Write out each line exactly as given. Leave the pictures out of your copy.

------------------------------------------------------------------------

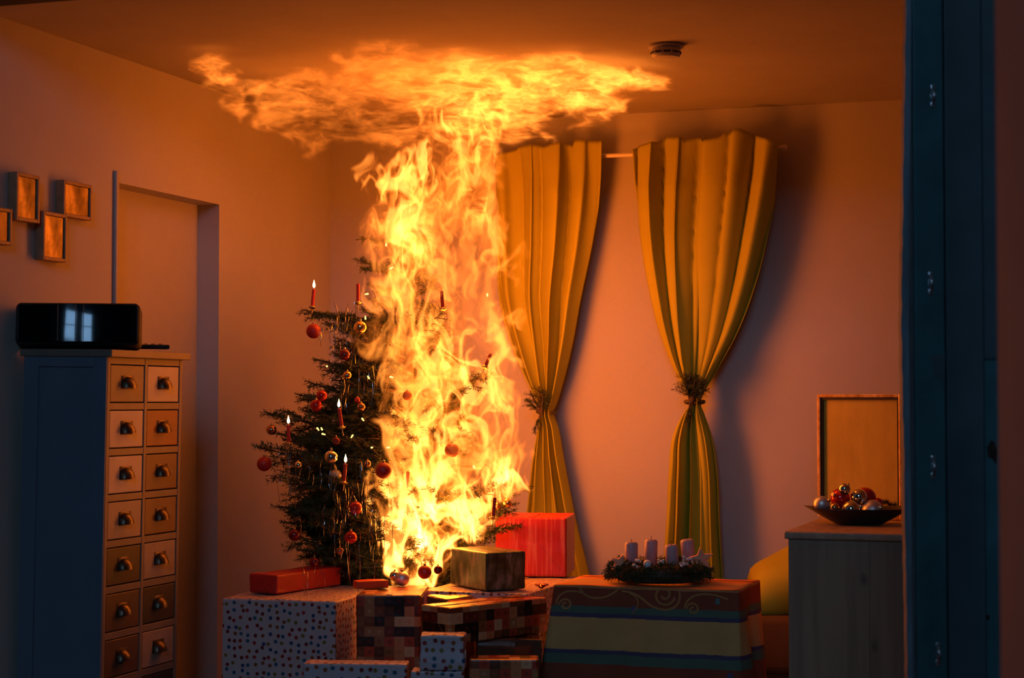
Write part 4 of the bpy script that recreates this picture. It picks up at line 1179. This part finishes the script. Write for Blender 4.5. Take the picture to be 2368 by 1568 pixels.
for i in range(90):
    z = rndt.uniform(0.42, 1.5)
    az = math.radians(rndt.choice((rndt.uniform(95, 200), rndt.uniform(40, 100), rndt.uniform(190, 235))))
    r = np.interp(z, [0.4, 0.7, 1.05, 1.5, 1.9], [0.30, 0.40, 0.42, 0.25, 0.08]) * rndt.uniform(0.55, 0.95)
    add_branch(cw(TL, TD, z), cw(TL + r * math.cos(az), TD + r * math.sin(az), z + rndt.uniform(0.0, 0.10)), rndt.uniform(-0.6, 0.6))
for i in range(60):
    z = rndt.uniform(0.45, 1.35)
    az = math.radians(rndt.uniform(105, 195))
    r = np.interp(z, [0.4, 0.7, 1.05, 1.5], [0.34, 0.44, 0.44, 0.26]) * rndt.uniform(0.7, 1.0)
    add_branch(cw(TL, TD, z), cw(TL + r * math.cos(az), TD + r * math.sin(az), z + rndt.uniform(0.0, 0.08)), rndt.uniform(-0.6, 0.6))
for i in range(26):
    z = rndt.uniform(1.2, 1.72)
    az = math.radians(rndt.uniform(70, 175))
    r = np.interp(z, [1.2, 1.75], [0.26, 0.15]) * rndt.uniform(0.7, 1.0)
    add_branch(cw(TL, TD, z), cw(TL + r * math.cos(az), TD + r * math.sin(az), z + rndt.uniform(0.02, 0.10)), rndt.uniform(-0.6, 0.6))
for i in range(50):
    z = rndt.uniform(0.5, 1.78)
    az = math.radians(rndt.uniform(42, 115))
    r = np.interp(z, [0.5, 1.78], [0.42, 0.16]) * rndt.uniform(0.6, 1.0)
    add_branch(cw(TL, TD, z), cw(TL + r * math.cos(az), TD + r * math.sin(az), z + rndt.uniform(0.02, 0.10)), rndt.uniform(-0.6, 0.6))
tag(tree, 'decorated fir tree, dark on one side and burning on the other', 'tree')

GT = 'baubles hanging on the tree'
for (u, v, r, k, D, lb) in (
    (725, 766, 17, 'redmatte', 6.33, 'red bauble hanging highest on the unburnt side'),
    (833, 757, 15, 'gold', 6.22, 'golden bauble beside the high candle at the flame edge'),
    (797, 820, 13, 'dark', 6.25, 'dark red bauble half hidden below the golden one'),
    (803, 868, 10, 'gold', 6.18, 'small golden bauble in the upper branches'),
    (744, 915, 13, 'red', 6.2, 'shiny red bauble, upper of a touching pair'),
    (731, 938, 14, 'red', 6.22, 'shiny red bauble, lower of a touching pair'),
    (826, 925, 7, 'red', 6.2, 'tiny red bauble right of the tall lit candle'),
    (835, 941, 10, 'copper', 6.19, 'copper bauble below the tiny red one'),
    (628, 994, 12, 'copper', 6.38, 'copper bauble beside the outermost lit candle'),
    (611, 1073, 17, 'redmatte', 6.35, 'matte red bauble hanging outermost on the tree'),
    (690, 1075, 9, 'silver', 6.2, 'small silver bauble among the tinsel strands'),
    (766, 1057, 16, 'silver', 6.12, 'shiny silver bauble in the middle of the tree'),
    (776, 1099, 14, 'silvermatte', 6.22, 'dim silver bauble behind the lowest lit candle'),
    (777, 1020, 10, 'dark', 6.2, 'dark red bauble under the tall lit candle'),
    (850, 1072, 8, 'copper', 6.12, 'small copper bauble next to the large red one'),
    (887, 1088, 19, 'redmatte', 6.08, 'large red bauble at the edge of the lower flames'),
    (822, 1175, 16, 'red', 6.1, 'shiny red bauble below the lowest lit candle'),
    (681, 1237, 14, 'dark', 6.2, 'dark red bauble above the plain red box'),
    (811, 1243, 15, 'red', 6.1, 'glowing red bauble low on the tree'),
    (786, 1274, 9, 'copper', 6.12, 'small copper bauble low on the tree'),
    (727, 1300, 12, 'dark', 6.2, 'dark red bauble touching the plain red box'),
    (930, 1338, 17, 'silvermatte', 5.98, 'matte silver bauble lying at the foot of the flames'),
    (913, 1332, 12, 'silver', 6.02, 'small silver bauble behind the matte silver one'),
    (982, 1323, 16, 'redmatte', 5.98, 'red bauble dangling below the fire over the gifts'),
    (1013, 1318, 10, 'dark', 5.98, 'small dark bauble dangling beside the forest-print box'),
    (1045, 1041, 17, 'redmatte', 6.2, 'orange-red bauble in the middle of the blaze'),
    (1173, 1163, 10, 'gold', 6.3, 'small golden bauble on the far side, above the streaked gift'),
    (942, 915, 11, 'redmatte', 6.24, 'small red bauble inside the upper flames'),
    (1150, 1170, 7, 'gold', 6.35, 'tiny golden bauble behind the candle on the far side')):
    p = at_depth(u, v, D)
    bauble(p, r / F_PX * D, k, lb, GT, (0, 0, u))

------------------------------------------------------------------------

* Final result
Write part 4 of the bpy script that recreates this picture. It picks up at line 1179. This part finishes the script. Write for Blender 4.5. Take the picture to be 2368 by 1568 pixels.
for i in range(90):
    z = rndt.uniform(0.42, 1.5)
    az = math.radians(rndt.choice((rndt.uniform(95, 200), rndt.uniform(40, 100), rndt.uniform(190, 235))))
    r = np.interp(z, [0.4, 0.7, 1.05, 1.5, 1.9], [0.30, 0.40, 0.42, 0.25, 0.08]) * rndt.uniform(0.55, 0.95)
    add_branch(cw(TL, TD, z), cw(TL + r * math.cos(az), TD + r * math.sin(az), z + rndt.uniform(0.0, 0.10)), rndt.uniform(-0.6, 0.6))
for i in range(60):
    z = rndt.uniform(0.45, 1.35)
    az = math.radians(rndt.uniform(105, 195))
    r = np.interp(z, [0.4, 0.7, 1.05, 1.5], [0.34, 0.44, 0.44, 0.26]) * rndt.uniform(0.7, 1.0)
    add_branch(cw(TL, TD, z), cw(TL + r * math.cos(az), TD + r * math.sin(az), z + rndt.uniform(0.0, 0.08)), rndt.uniform(-0.6, 0.6))
for i in range(26):
    z = rndt.uniform(1.2, 1.72)
    az = math.radians(rndt.uniform(70, 175))
    r = np.interp(z, [1.2, 1.75], [0.26, 0.15]) * rndt.uniform(0.7, 1.0)
    add_branch(cw(TL, TD, z), cw(TL + r * math.cos(az), TD + r * math.sin(az), z + rndt.uniform(0.02, 0.10)), rndt.uniform(-0.6, 0.6))
for i in range(50):
    z = rndt.uniform(0.5, 1.78)
    az = math.radians(rndt.uniform(42, 115))
    r = np.interp(z, [0.5, 1.78], [0.42, 0.16]) * rndt.uniform(0.6, 1.0)
    add_branch(cw(TL, TD, z), cw(TL + r * math.cos(az), TD + r * math.sin(az), z + rndt.uniform(0.02, 0.10)), rndt.uniform(-0.6, 0.6))
tag(tree, 'decorated fir tree, dark on one side and burning on the other', 'tree')

GT = 'baubles hanging on the tree'
for (u, v, r, k, D, lb) in (
    (725, 766, 17, 'redmatte', 6.33, 'red bauble hanging highest on the unburnt side'),
    (833, 757, 15, 'gold', 6.22, 'golden bauble beside the high candle at the flame edge'),
    (797, 820, 13, 'dark', 6.25, 'dark red bauble half hidden below the golden one'),
    (803, 868, 10, 'gold', 6.18, 'small golden bauble in the upper branches'),
    (744, 915, 13, 'red', 6.2, 'shiny red bauble, upper of a touching pair'),
    (731, 938, 14, 'red', 6.22, 'shiny red bauble, lower of a touching pair'),
    (826, 925, 7, 'red', 6.2, 'tiny red bauble right of the tall lit candle'),
    (835, 941, 10, 'copper', 6.19, 'copper bauble below the tiny red one'),
    (628, 994, 12, 'copper', 6.38, 'copper bauble beside the outermost lit candle'),
    (611, 1073, 17, 'redmatte', 6.35, 'matte red bauble hanging outermost on the tree'),
    (690, 1075, 9, 'silver', 6.2, 'small silver bauble among the tinsel strands'),
    (766, 1057, 16, 'silver', 6.12, 'shiny silver bauble in the middle of the tree'),
    (776, 1099, 14, 'silvermatte', 6.22, 'dim silver bauble behind the lowest lit candle'),
    (777, 1020, 10, 'dark', 6.2, 'dark red bauble under the tall lit candle'),
    (850, 1072, 8, 'copper', 6.12, 'small copper bauble next to the large red one'),
    (887, 1088, 19, 'redmatte', 6.08, 'large red bauble at the edge of the lower flames'),
    (822, 1175, 16, 'red', 6.1, 'shiny red bauble below the lowest lit candle'),
    (681, 1237, 14, 'dark', 6.2, 'dark red bauble above the plain red box'),
    (811, 1243, 15, 'red', 6.1, 'glowing red bauble low on the tree'),
    (786, 1274, 9, 'copper', 6.12, 'small copper bauble low on the tree'),
    (727, 1300, 12, 'dark', 6.2, 'dark red bauble touching the plain red box'),
    (930, 1338, 17, 'silvermatte', 5.98, 'matte silver bauble lying at the foot of the flames'),
    (913, 1332, 12, 'silver', 6.02, 'small silver bauble behind the matte silver one'),
    (982, 1323, 16, 'redmatte', 5.98, 'red bauble dangling below the fire over the gifts'),
    (1013, 1318, 10, 'dark', 5.98, 'small dark bauble dangling beside the forest-print box'),
    (1045, 1041, 17, 'redmatte', 6.2, 'orange-red bauble in the middle of the blaze'),
    (1173, 1163, 10, 'gold', 6.3, 'small golden bauble on the far side, above the streaked gift'),
    (942, 915, 11, 'redmatte', 6.24, 'small red bauble inside the upper flames'),
    (1150, 1170, 7, 'gold', 6.35, 'tiny golden bauble behind the candle on the far side')):
    p = at_depth(u, v, D)
    bauble(p, r / F_PX * D, k, lb, GT, (0, 0, u))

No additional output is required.